## [DATA SECTION]
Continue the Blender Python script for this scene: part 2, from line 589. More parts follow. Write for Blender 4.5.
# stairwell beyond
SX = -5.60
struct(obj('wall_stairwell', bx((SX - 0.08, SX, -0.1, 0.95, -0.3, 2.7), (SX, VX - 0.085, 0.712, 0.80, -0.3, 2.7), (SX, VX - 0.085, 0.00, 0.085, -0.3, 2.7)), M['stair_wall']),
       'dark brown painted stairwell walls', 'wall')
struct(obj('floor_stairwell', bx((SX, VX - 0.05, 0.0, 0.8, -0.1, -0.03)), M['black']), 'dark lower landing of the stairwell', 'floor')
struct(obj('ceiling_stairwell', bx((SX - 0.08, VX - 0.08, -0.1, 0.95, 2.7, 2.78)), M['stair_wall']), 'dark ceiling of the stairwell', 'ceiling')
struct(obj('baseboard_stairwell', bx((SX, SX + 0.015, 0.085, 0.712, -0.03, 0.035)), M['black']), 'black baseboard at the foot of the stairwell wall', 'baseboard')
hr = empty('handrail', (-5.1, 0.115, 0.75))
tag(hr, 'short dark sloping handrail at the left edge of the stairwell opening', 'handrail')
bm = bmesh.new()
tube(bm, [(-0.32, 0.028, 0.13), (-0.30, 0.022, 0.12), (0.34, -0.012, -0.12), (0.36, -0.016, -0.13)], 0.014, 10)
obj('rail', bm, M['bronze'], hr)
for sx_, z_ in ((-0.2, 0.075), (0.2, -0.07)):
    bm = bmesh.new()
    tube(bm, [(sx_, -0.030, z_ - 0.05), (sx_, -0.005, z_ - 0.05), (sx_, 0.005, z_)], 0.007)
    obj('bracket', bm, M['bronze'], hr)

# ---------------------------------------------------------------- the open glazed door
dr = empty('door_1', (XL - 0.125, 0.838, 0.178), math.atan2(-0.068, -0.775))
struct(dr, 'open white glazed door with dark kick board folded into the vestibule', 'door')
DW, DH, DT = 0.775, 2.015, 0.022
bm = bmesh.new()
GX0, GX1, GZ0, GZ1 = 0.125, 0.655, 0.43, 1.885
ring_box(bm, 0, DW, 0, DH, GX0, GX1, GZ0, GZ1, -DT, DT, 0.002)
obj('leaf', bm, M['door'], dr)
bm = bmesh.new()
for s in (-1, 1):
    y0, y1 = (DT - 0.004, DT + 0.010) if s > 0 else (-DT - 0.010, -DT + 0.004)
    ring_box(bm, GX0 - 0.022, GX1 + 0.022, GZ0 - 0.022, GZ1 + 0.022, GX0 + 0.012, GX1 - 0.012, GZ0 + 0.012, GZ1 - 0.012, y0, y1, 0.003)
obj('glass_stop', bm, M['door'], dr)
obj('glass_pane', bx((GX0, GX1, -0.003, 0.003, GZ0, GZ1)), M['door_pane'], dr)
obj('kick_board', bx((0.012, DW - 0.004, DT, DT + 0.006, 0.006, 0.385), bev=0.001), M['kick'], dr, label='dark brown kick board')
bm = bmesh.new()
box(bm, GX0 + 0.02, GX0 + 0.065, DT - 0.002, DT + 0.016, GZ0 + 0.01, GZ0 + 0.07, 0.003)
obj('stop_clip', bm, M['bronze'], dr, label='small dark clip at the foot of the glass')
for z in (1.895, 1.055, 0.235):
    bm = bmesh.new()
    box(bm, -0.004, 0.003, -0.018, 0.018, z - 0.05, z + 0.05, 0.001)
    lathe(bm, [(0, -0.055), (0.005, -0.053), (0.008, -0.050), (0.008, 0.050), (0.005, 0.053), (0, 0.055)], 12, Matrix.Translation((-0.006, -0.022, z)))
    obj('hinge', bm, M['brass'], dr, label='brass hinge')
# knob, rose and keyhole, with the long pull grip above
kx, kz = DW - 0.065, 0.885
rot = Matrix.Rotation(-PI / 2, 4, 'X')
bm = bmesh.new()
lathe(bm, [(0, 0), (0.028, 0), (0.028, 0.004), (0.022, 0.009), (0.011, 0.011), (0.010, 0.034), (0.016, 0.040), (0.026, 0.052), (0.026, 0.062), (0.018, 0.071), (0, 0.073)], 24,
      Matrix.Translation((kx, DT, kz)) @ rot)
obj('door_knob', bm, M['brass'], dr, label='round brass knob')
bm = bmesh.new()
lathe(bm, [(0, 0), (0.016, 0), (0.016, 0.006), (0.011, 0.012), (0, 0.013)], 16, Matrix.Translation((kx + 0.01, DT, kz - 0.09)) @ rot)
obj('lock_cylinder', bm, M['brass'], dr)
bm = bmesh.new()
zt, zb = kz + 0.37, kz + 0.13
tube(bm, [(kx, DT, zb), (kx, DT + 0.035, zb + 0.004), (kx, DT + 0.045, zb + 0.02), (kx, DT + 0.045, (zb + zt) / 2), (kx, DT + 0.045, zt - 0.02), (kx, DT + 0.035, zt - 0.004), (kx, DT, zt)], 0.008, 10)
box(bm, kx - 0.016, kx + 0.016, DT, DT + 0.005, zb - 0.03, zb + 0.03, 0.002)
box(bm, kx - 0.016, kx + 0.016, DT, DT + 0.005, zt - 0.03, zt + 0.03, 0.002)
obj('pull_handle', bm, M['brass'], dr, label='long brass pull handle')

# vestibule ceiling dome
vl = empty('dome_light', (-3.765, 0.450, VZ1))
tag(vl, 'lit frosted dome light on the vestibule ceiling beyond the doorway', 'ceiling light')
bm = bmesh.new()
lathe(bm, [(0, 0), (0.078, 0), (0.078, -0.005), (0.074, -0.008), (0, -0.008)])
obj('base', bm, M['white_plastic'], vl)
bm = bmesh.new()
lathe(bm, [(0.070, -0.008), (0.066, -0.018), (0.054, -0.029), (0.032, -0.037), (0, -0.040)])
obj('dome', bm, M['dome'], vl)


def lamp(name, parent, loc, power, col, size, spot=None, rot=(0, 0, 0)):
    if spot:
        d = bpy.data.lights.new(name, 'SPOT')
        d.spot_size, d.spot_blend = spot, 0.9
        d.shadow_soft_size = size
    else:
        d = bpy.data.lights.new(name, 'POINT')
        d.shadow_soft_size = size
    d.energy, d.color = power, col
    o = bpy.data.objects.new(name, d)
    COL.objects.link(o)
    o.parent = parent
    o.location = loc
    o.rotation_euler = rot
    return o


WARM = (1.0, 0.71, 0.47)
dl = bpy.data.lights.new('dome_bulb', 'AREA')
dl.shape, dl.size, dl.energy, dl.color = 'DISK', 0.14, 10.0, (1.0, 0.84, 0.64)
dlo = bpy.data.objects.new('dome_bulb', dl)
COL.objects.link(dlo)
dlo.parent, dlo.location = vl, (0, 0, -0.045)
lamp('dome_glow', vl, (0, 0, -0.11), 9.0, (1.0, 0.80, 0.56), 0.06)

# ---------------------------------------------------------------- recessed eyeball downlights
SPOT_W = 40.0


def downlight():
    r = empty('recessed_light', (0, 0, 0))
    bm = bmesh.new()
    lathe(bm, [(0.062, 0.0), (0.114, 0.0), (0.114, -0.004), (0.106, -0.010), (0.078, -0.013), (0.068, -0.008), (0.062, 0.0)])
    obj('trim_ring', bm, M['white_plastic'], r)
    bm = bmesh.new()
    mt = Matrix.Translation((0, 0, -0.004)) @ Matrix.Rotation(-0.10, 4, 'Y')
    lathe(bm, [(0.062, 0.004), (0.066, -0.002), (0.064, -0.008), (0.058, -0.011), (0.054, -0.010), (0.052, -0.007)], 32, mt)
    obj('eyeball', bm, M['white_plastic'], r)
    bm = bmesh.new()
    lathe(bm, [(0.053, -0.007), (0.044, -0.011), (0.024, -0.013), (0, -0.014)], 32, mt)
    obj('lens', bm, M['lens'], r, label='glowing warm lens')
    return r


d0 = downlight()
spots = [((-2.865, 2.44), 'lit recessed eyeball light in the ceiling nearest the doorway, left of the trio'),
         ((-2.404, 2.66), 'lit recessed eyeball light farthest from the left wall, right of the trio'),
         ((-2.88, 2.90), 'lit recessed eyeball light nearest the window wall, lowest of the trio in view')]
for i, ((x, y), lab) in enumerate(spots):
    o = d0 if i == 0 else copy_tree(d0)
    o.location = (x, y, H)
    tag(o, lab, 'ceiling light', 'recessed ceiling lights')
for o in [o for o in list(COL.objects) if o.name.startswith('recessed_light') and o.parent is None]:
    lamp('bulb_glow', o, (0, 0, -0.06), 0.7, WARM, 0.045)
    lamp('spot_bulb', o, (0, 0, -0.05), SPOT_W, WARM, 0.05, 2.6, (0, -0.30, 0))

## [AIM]
Emit, unaltered, the lines from the top of the listing down through the line that holds "obj('bracket', bm, M['bronze'], hr)"; emit nothing else.

## [SOLUTION]
Continue the Blender Python script for this scene: part 2, from line 589. More parts follow. Write for Blender 4.5.
# stairwell beyond
SX = -5.60
struct(obj('wall_stairwell', bx((SX - 0.08, SX, -0.1, 0.95, -0.3, 2.7), (SX, VX - 0.085, 0.712, 0.80, -0.3, 2.7), (SX, VX - 0.085, 0.00, 0.085, -0.3, 2.7)), M['stair_wall']),
       'dark brown painted stairwell walls', 'wall')
struct(obj('floor_stairwell', bx((SX, VX - 0.05, 0.0, 0.8, -0.1, -0.03)), M['black']), 'dark lower landing of the stairwell', 'floor')
struct(obj('ceiling_stairwell', bx((SX - 0.08, VX - 0.08, -0.1, 0.95, 2.7, 2.78)), M['stair_wall']), 'dark ceiling of the stairwell', 'ceiling')
struct(obj('baseboard_stairwell', bx((SX, SX + 0.015, 0.085, 0.712, -0.03, 0.035)), M['black']), 'black baseboard at the foot of the stairwell wall', 'baseboard')
hr = empty('handrail', (-5.1, 0.115, 0.75))
tag(hr, 'short dark sloping handrail at the left edge of the stairwell opening', 'handrail')
bm = bmesh.new()
tube(bm, [(-0.32, 0.028, 0.13), (-0.30, 0.022, 0.12), (0.34, -0.012, -0.12), (0.36, -0.016, -0.13)], 0.014, 10)
obj('rail', bm, M['bronze'], hr)
for sx_, z_ in ((-0.2, 0.075), (0.2, -0.07)):
    bm = bmesh.new()
    tube(bm, [(sx_, -0.030, z_ - 0.05), (sx_, -0.005, z_ - 0.05), (sx_, 0.005, z_)], 0.007)
    obj('bracket', bm, M['bronze'], hr)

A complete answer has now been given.